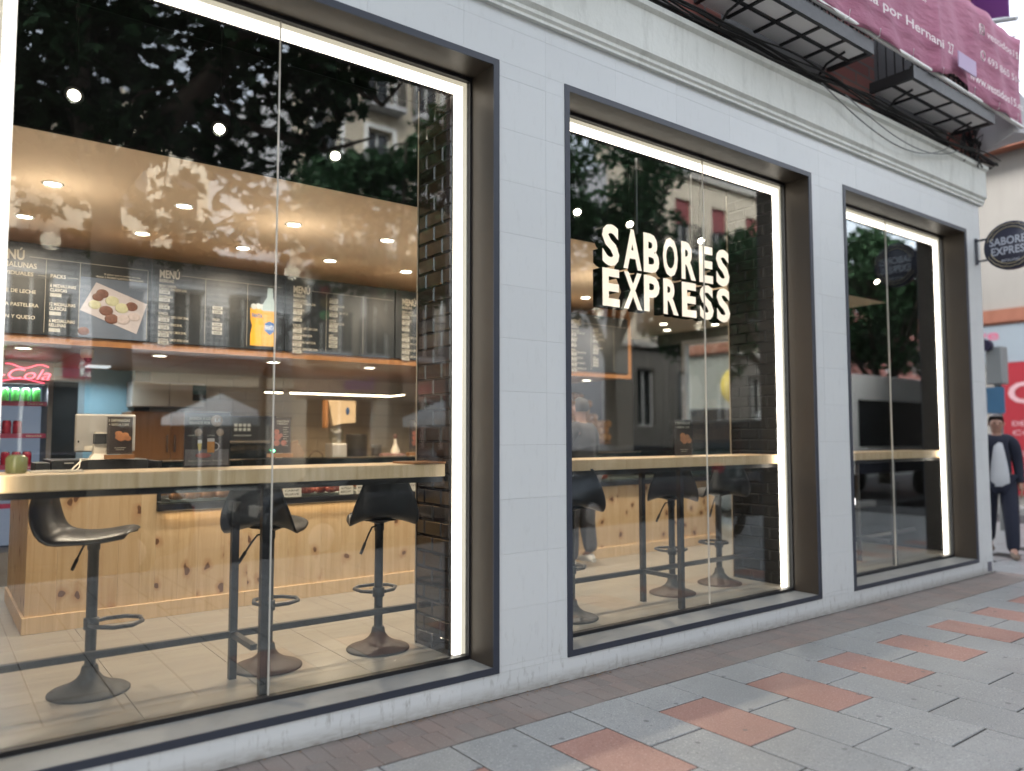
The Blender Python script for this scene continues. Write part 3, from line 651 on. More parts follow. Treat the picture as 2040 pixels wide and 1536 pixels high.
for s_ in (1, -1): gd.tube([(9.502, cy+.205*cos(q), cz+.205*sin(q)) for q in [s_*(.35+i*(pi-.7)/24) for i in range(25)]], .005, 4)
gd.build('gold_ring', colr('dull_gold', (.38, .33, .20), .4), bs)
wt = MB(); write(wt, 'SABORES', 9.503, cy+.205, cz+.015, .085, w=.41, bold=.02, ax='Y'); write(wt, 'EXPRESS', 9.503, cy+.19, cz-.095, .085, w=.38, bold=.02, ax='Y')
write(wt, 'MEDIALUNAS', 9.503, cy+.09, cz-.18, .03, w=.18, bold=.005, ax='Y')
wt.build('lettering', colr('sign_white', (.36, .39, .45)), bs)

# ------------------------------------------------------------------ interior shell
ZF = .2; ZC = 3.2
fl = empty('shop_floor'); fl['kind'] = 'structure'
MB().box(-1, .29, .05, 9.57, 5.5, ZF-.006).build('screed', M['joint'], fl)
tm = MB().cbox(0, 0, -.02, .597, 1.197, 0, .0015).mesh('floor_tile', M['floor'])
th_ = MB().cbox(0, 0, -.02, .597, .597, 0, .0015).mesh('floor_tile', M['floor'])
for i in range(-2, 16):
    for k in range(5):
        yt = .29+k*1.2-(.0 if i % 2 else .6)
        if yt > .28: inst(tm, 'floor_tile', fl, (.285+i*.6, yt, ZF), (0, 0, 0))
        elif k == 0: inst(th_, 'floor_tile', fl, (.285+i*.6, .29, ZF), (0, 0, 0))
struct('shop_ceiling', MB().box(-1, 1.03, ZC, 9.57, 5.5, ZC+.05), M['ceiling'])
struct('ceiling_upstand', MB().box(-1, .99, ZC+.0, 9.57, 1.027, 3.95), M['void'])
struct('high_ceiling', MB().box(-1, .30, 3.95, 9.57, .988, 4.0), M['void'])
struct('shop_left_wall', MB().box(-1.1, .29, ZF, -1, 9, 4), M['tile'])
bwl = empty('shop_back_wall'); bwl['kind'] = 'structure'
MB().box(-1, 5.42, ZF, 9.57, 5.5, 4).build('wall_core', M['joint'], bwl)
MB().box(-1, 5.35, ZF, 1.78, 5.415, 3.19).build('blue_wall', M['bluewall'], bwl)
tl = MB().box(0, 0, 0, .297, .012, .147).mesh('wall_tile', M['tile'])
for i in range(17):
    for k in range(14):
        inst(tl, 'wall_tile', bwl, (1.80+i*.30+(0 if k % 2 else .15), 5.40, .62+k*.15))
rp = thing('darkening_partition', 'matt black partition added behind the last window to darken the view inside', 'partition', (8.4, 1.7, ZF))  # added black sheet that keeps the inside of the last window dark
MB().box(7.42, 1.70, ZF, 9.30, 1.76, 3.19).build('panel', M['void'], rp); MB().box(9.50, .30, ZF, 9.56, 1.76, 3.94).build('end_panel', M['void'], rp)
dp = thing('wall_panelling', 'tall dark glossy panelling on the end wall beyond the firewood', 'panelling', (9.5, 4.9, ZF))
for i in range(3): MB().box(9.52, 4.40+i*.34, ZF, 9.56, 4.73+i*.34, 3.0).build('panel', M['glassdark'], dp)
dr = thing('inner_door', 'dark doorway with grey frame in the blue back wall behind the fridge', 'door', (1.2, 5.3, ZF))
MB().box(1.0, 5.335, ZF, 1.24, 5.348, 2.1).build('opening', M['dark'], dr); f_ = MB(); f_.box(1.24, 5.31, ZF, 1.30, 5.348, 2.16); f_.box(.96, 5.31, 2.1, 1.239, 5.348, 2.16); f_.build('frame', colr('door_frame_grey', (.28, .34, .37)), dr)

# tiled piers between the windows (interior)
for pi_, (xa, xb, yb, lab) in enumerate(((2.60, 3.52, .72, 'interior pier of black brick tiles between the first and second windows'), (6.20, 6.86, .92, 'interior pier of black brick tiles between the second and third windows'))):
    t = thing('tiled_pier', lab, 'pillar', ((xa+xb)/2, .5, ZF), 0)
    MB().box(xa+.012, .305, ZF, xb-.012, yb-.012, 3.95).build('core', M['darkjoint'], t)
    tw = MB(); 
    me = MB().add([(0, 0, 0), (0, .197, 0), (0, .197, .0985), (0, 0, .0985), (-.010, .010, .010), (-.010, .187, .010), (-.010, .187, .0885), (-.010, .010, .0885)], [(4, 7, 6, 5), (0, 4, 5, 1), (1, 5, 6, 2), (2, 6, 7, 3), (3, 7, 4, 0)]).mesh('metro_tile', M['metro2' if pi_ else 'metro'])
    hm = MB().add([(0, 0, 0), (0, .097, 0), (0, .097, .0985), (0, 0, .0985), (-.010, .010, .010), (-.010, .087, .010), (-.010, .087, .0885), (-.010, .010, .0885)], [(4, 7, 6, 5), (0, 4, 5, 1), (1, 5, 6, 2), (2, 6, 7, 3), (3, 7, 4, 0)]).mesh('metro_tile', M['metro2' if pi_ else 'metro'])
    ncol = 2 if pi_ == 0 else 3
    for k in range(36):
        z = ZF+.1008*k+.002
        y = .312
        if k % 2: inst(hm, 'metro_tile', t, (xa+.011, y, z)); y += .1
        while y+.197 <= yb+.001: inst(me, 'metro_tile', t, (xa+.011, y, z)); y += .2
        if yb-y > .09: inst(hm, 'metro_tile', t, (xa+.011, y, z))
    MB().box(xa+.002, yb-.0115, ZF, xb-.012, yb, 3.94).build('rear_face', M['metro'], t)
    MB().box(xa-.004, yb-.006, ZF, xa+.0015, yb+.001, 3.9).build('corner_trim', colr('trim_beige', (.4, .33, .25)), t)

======

=== What you need to do ===
Pictures are excluded: retype only the lines from the beginning of the listing above through the line with "wt.build('lettering', colr('sign_white', (.36, .39, .45)), bs)", both included.

=== Response ===
The Blender Python script for this scene continues. Write part 3, from line 651 on. More parts follow. Treat the picture as 2040 pixels wide and 1536 pixels high.
for s_ in (1, -1): gd.tube([(9.502, cy+.205*cos(q), cz+.205*sin(q)) for q in [s_*(.35+i*(pi-.7)/24) for i in range(25)]], .005, 4)
gd.build('gold_ring', colr('dull_gold', (.38, .33, .20), .4), bs)
wt = MB(); write(wt, 'SABORES', 9.503, cy+.205, cz+.015, .085, w=.41, bold=.02, ax='Y'); write(wt, 'EXPRESS', 9.503, cy+.19, cz-.095, .085, w=.38, bold=.02, ax='Y')
write(wt, 'MEDIALUNAS', 9.503, cy+.09, cz-.18, .03, w=.18, bold=.005, ax='Y')
wt.build('lettering', colr('sign_white', (.36, .39, .45)), bs)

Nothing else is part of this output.